The story of baseball is one of resourcefulness, entertainment, patriotism, bravery, and grit. It is, in many ways, the story of America itself.
Explore Baseball’s Relationship with National Events
The cultural history of the United States can be explored through many avenues: through its wars, its social movements, its political philosophies, and many others. At first, you might not think that America’s favorite pastime, baseball, would have much to offer in the way of understanding American history, but the truth is that the sport of a nation can shape the culture of a nation—which, in turn, can be shaped by national events.
Striking the perfect balance between sports lore and cultural history, Play Ball! charts the movement of baseball from an amateur sport to a professional enterprise. Mr. Markusen takes you back to a time when children’s bat-and-ball games were first adapted by grown-ups looking for exercise and fresh air. From there, you proceed through several decades of experimentation and change, when: rules were first written (and rewritten), clubs and leagues were first organized, and fan bases grew. Your journey ends in the pivotal year 1920, when a sense of uniformity in the game was finally achieved.
Along the way, you’ll discover how the larger forces at work in America played their own part in shaping how baseball was played. You will look at the relationships between:
- Baseball and Transportation. Why was there no standard version of baseball before the Knickerbockers’ version was widely adopted in the 1850s? Americans didn’t travel enough for there to be a need for such uniformity. After the Civil War, however, the rapid expansion of railroad networks (which helped people escape cities) allowed for more frequent baseball tours and a greater need for standardized rules.
- Baseball and War. Initially, major league ballplayers were given a temporary reprieve from enlisting in World War I. Ultimately, baseball was classified as a “non-essential occupation” and ballplayers who didn’t qualify for an exemption faced the prospect of being sent to the front lines. They put their baseball careers on hold to take jobs in munitions factories and shipbuilding plants.
- Baseball and Business.
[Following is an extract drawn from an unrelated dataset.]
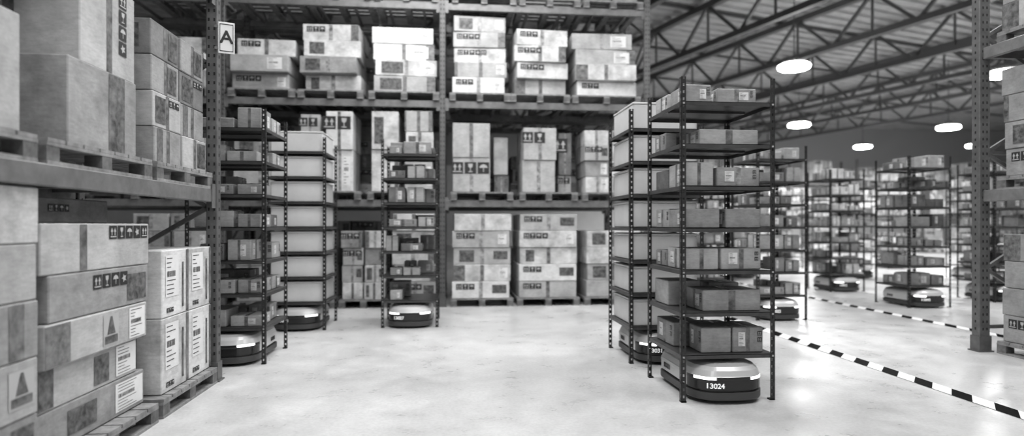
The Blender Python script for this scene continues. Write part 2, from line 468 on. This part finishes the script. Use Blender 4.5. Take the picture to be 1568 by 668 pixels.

Part of baseball’s story is its evolution from exercise to business. At the start of the 20th century, Major League Baseball teams began showing an appreciation for brand identification by placing a greater emphasis on logos, team colors, and standard team nicknames. And we can’t forget the concessions business, built on the shoulders of a man named “Hustling” Harry Stevens.
- Baseball and the Press. In baseball’s early years, most reporters devoted little space to the action of the game, and instead focused on pre-game and post-game festivities. Eventually, newspapers began to experiment with more compelling techniques, including using the box score as a way to encapsulate each player’s contribution without having to summarize every at-bat.
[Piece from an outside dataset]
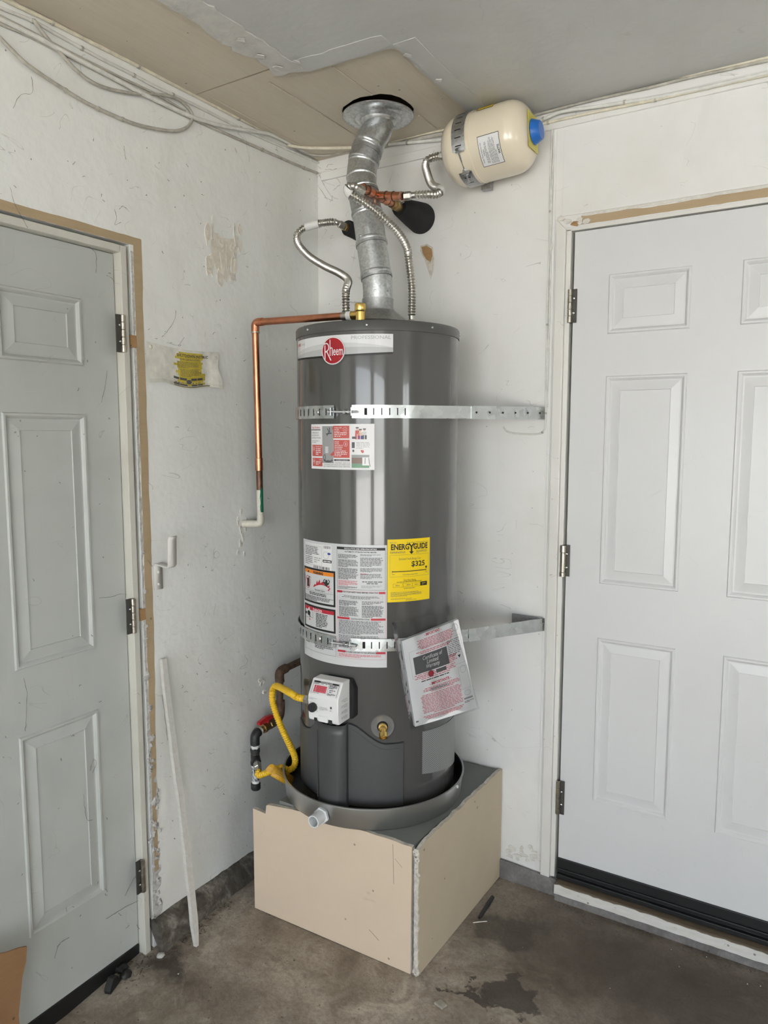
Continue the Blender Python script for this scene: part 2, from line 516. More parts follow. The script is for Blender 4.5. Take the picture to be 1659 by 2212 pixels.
# ------------------------------------------------------------------ mesh helpers
class MB:
    def __init__(s):
        s.v, s.f, s.mi = [], [], []

    def add(s, verts, faces, mi=0):
        n = len(s.v)
        s.v += [Vector(q) for q in verts]
        s.f += [tuple(i + n for i in f) for f in faces]
        s.mi += [mi] * len(faces)
        return s

    def box(s, lo, hi, mi=0):
        x0, y0, z0 = lo
        x1, y1, z1 = hi
        return s.add([(x0, y0, z0), (x1, y0, z0), (x1, y1, z0), (x0, y1, z0), (x0, y0, z1), (x1, y0, z1), (x1, y1, z1), (x0, y1, z1)],
                     [(0, 3, 2, 1), (4, 5, 6, 7), (0, 1, 5, 4), (1, 2, 6, 5), (2, 3, 7, 6), (3, 0, 4, 7)], mi)

    def obox(s, c, ax, ay, az, hx, hy, hz, mi=0):
        c, ax, ay, az = Vector(c), Vector(ax), Vector(ay), Vector(az)
        vs = [c + ax * (hx * i) + ay * (hy * j) + az * (hz * k) for k in (-1, 1) for j in (-1, 1) for i in (-1, 1)]
        return s.add(vs, [(0, 2, 3, 1), (4, 5, 7, 6), (0, 1, 5, 4), (1, 3, 7, 5), (3, 2, 6, 7), (2, 0, 4, 6)], mi)

    def bar(s, a, b, w, h, up=(0, 0, 1), mi=0):
        a, b = Vector(a), Vector(b)
        d = (b - a)
        L = d.length
        d.normalize()
        u = Vector(up)
        sd_ = d.cross(u).normalized()
        u = sd_.cross(d)
        return s.obox((a + b) / 2, d, sd_, u, L / 2, w / 2, h / 2, mi)

    def prism(s, pts, ext, mi=0, holes=()):
        """polygon (list of 3D points) extruded by vector ext"""
        ext = Vector(ext)
        loops = [[Vector(q) for q in pts]] + [[Vector(q) for q in h] for h in holes]
        flat = [q for l in loops for q in l]
        n = len(flat)
        tri = tessellate_polygon(loops)
        fs = [tuple(t) for t in tri] + [tuple(i + n for i in reversed(t)) for t in tri]
        k = 0
        for l in loops:
            m = len(l)
            for i in range(m):
                j = (i + 1) % m
                fs.append((k + i, k + j, k + j + n, k + i + n))
            k += m
        return s.add(flat + [q + ext for q in flat], fs, mi)

    def tube(s, path, r, n=12, caps=True, mi=0, flat=1.0):
        path = [Vector(q) for q in path]
        m = len(path)
        rr = r if isinstance(r, (list, tuple)) else [r] * m
        t = [(path[min(i + 1, m - 1)] - path[max(i - 1, 0)]).normalized() for i in range(m)]
        u = t[0].orthogonal().normalized()
        base = len(s.v)
        vs, fs = [], []
        for i in range(m):
            u = (u - t[i] * u.dot(t[i])).normalized()
            w = t[i].cross(u)
            for k in range(n):
                a = 2 * PI * k / n
                vs.append(path[i] + (u * math.cos(a) + w * math.sin(a) * flat) * rr[i])
        for i in range(m - 1):
            for k in range(n):
                k2 = (k + 1) % n
                fs.append((i * n + k, i * n + k2, (i + 1) * n + k2, (i + 1) * n + k))
        if caps:
            fs.append(tuple(range(n - 1, -1, -1)))
            fs.append(tuple((m - 1) * n + k for k in range(n)))
        return s.add(vs, fs, mi)

    def lathe(s, prof, c, axis=(0, 0, 1), n=32, mi=0, ref=None, a0=0, a1=2 * PI):
        """profile of (radius, distance along axis)"""
        c, ax = Vector(c), Vector(axis).normalized()
        u = (Vector(ref) - ax * ax.dot(Vector(ref))).normalized() if ref else ax.orthogonal().normalized()
        w = ax.cross(u)
        full = abs(a1 - a0 - 2 * PI) < 1e-6
        nn = n if full else n + 1
        vs, fs = [], []
        for (r, h) in prof:
            for k in range(nn):
                a = a0 + (a1 - a0) * k / n
                vs.append(c + ax * h + (u * math.cos(a) + w * math.sin(a)) * max(r, 1e-5))
        for i in range(len(prof) - 1):
            for k in range(n):
                k2 = (k + 1) % nn
                fs.append((i * nn + k, i * nn + k2, (i + 1) * nn + k2, (i + 1) * nn + k))
        return s.add(vs, fs, mi)

    def cyl(s, a, b, r, n=16, mi=0, r2=None):
        return s.tube([a, b], [r, r if r2 is None else r2], n, True, mi)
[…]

Unearth the Roots of America’s Pastime
As you’d expect from a course dedicated to unearthing the roots of the favorite American pastime, Play Ball! is packed with details and insights that just might cause you to rethink what you thought you knew about nearly every aspect of the game.
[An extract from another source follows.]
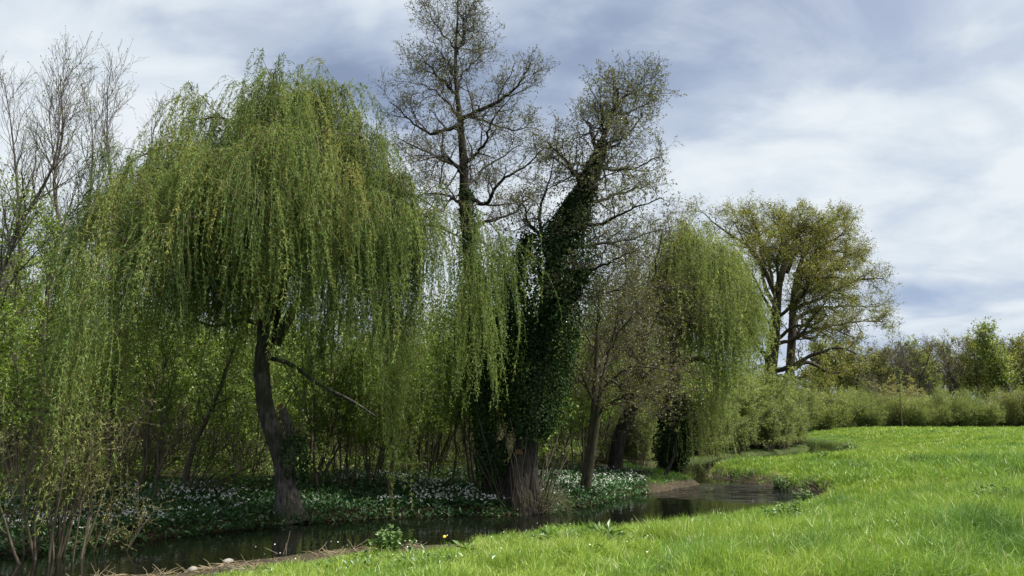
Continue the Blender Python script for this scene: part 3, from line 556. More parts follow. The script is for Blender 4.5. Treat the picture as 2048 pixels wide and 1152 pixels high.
# ---------------------------------------------------------------- the great oak
YO = 62.
bo = np.array([P(1560, 800, YO)[0], YO, 0.]); bo[2] = gz(bo[0], bo[1])
trO = [[(1535, 850, YO, 42), (1537, 800, YO, 34), (1541, 740, YO, 26), (1547, 680, YO, 23), (1553, 620, YO, 18), (1560, 560, YO, 14), (1580, 500, YO, 10), (1598, 470, YO, 6), (1618, 450, YO, 3)], [(1578, 850, YO + 1.5, 26), (1578, 780, YO + 1.5, 20), (1581, 720, YO + 1.5, 17), (1585, 650, YO + 1.5, 15), (1587, 600, YO + 1.5, 12), (1600, 530, YO + 1, 9), (1630, 480, YO + .5, 5), (1660, 465, YO, 3)]]
o_ = YO
limO = [a((1565, 560, o_, 8), (1575, 490, o_ + 2, 5), (1585, 432, o_ + 3, 1.5)), a((1575, 545, o_, 8), (1590, 490, o_ - 3, 5), (1600, 440, o_ - 4, 1.5)), a((1590, 580, o_ + 1, 8), (1620, 520, o_ - 3, 5), (1660, 480, o_ - 4, 1.5)), a((1556, 590, o_, 8), (1540, 520, o_ + 3, 5), (1520, 460, o_ + 4, 1.5)), a((1588, 620, o_ + 1, 8), (1630, 580, o_ - 4, 5), (1690, 590, o_ - 6, 1.5)), a((1585, 600, o_, 8), (1630, 560, o_ + 4, 5), (1690, 545, o_ + 6, 1.5)), a((1556, 600, o_, 12), (1528, 530, o_ - 1, 9), (1500, 492, o_ - 2, 7), (1460, 462, o_ - 3, 4), (1408, 418, o_ - 4, 1.5)), a((1553, 615, o_, 10), (1527, 560, o_ + 2, 7), (1525, 500, o_ + 3, 4), (1465, 432, o_ + 4, 1.5)), a((1528, 525, o_ - 1, 7), (1520, 470, o_ - 1, 5), (1505, 435, o_ - 1.5, 1.5)), a((1570, 530, o_, 8), (1555, 460, o_ + 1, 5), (1545, 435, o_ + 2, 1.5)),
        a((1580, 500, o_, 8), (1600, 460, o_ - 3, 5), (1640, 450, o_ - 5, 1.5)), a((1590, 560, o_ + 1, 9), (1640, 490, o_ - 1, 6), (1690, 450, o_ - 2, 1.5)), a((1588, 600, o_ + 1.5, 9), (1650, 540, o_ + 2, 6), (1725, 500, o_ + 3, 1.5)), a((1586, 620, o_ + 1.5, 9), (1660, 590, o_ - 1, 6), (1730, 560, o_ - 2, 4), (1778, 562, o_ - 3, 1.5)),
        a((1585, 640, o_ + 1.5, 8), (1650, 620, o_ + 3, 5), (1755, 610, o_ + 4, 1.5)), a((1583, 680, o_ + 1.5, 8), (1640, 650, o_ - 2, 5), (1700, 640, o_ - 3, 3), (1760, 640, o_ - 4, 1.5)), a((1546, 690, o_, 9), (1600, 670, o_ - 3, 6), (1660, 600, o_ - 5, 2)), a((1550, 640, o_, 8), (1600, 590, o_ - 4, 5), (1640, 540, o_ - 6, 1.5)),
        a((1555, 590, o_, 8), (1560, 520, o_ - 4, 5), (1570, 470, o_ - 6, 1.5)), a((1560, 560, o_, 8), (1600, 500, o_ + 4, 5), (1660, 470, o_ + 6, 1.5)), a((1547, 650, o_, 7), (1510, 600, o_ + 3, 4), (1480, 560, o_ + 4, 1.5)), a((1600, 540, o_ + 1, 7), (1660, 510, o_ + 5, 4), (1720, 520, o_ + 7, 1.5)),
        a((1620, 480, o_ + .5, 5), (1650, 450, o_ + 2, 3), (1690, 440, o_ + 3, 1.2)), a((1550, 640, o_, 7), (1510, 560, o_ - 3, 4), (1480, 500, o_ - 4, 1.5)), a((1590, 580, o_ + 1, 7), (1640, 560, o_ - 5, 4), (1700, 560, o_ - 7, 1.5))]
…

- Post-season matchups of the champions of the National League and American Association ended in 1891, when the two rival organizations merged into a single 12-team league, initially dubbed the “Big League”—a nickname that soon came to be used as a synonym for the major leagues.
- The terms “infield” and “outfield” are borrowed from farming, the former described in a glossary of agrarian landscaping as “the best land … usually near the farm buildings” that received all the fertilizer and the latter described as “no man’s land,” so any fielder stationed out there had to contend with all sorts of impediments.
- Early umpires were typically local men hired by the home team who knew any call that went against them would bring hoots of derision from the crowd and make future assignments less likely, so visiting teams learned not to expect favorable rulings on any play that was remotely close.
- Ballparks in the 19th century, in light of the limited funds owners were able to spend on them, were regarded as temporary structures built on pieces of land nobody else wanted, and groundskeepers crafted clever ways to create home-field advantages such as sloping the baselines so bunts wouldn’t roll foul.
- The tobacco industry took advantage of baseball’s broad cultural appeal by including baseball cards in packages of cigarettes; and the strategy worked, resulting in increased sales and inspiring other companies (such as CRACKER JACK©) to produce baseball cards, as well.
Get Unprecedented Access to Baseball History
Filmed entirely on location at the National Baseball Hall of Fame and Museum, Play Ball! offers unprecedented access to baseball treasures, including some artifacts not currently on exhibit.
Among the hundreds of objects featured, you’ll encounter historically significant items such as a copy of Dewitt’s Base Ball Umpire’s Guide: A Complete Book of Instructions to Umpires of the Professional and Amateur Arena, published in 1875; illustrations from a rare 19th-century baseball scrapbook; early designs for baseballs; and much, much more.
Mr. Markusen presents this in-depth study of baseball and American history with the knowledge of a consummate historian—and the excitement of the proudest fan.
“This was a dynamic era,” he said of the decades covered in Play Ball! “It was filled with larger-than-life personalities who didn’t always agree on what was best for the game they loved. But on the whole, the spirit that carried the day has breathed life and excitement into our springs, summers, and falls ever since.”